Brief Thoughts on Iraq

Some things that have been running around in my head this week:

  • The map of Iraq was drawn by the British, who probably had no idea what they were doing in terms of the ethnic/religious population divisions of the region.
  • Often the only type of leader who can make a country like that work is either a strong, unifying leader (Marshal Tito of the former Yugoslavia) or a completely brutal dictator (Saddam Hussein).
  • Can democracy be brought to such an artificial state of warring religious factions? The only way democracy (or any style of government) works is if everyone agrees on it, and agrees to put aside their differences in the name of a common goal. Right now I don’t think the people of Iraq have a common goal. Otherwise there wouldn’t be people running around shooting ice salesmen because Mohammed didn’t have ice in his time.
  • Is it possible that people like Saddam Hussein and The Taliban are the only people who can successfully maintain order in such divided nations?

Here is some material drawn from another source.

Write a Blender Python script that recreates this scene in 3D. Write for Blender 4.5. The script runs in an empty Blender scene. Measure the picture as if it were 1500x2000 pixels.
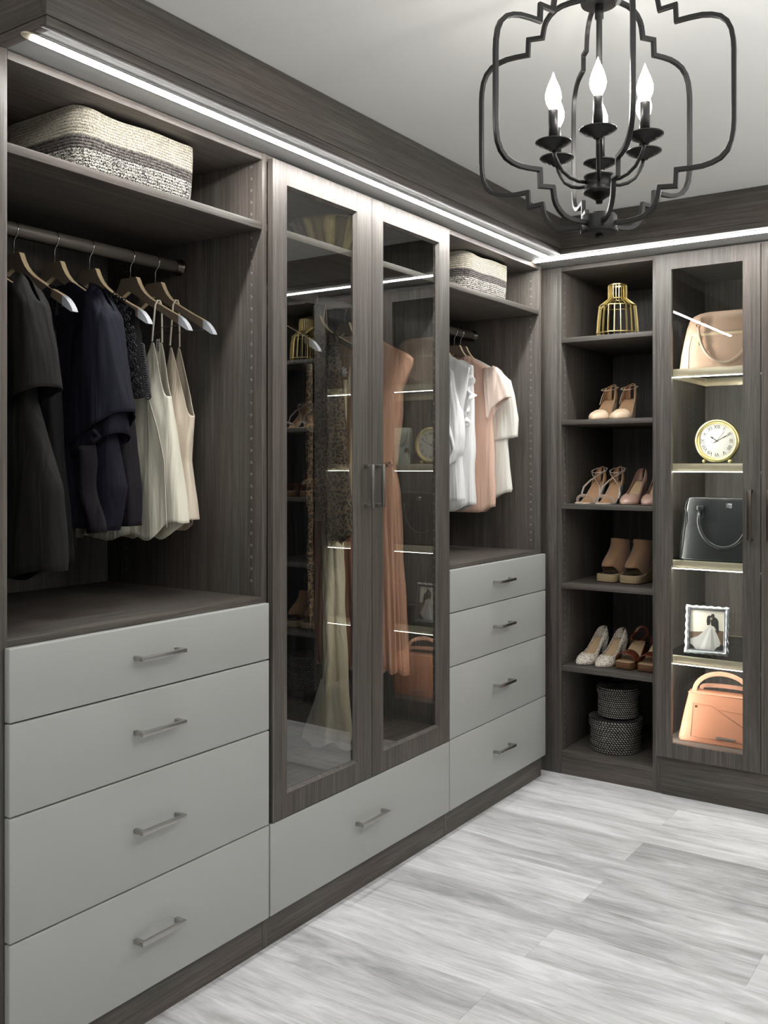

An old friend of mine from high school, Allen Harris, has been recently deployed to Iraq. Previously he was stationed in Alaska. He’s gone from frozen hell to burning hell. He writes:

It’s usually about 110 degrees by 1000 every morning, hitting a high of about 120 by afternoon. That doesn’t count the heat radiating back of the desert floor, making it feel like about 130-135. It sucks. I can’t say which is worse, they both suck about as equally, just on the opposite ends of the spectrum. You don’t want to be outside for very long at -60F, and you don’t want to be outside for very long at 120F. We try not to do much in the afternoon unless we have to. Where we are going next, further north, is about 5-7 degrees cooler, not as sandy and open, and hopefully starting to hit the cool months.

Note to self: No longer will I complain about the Arkansas weather.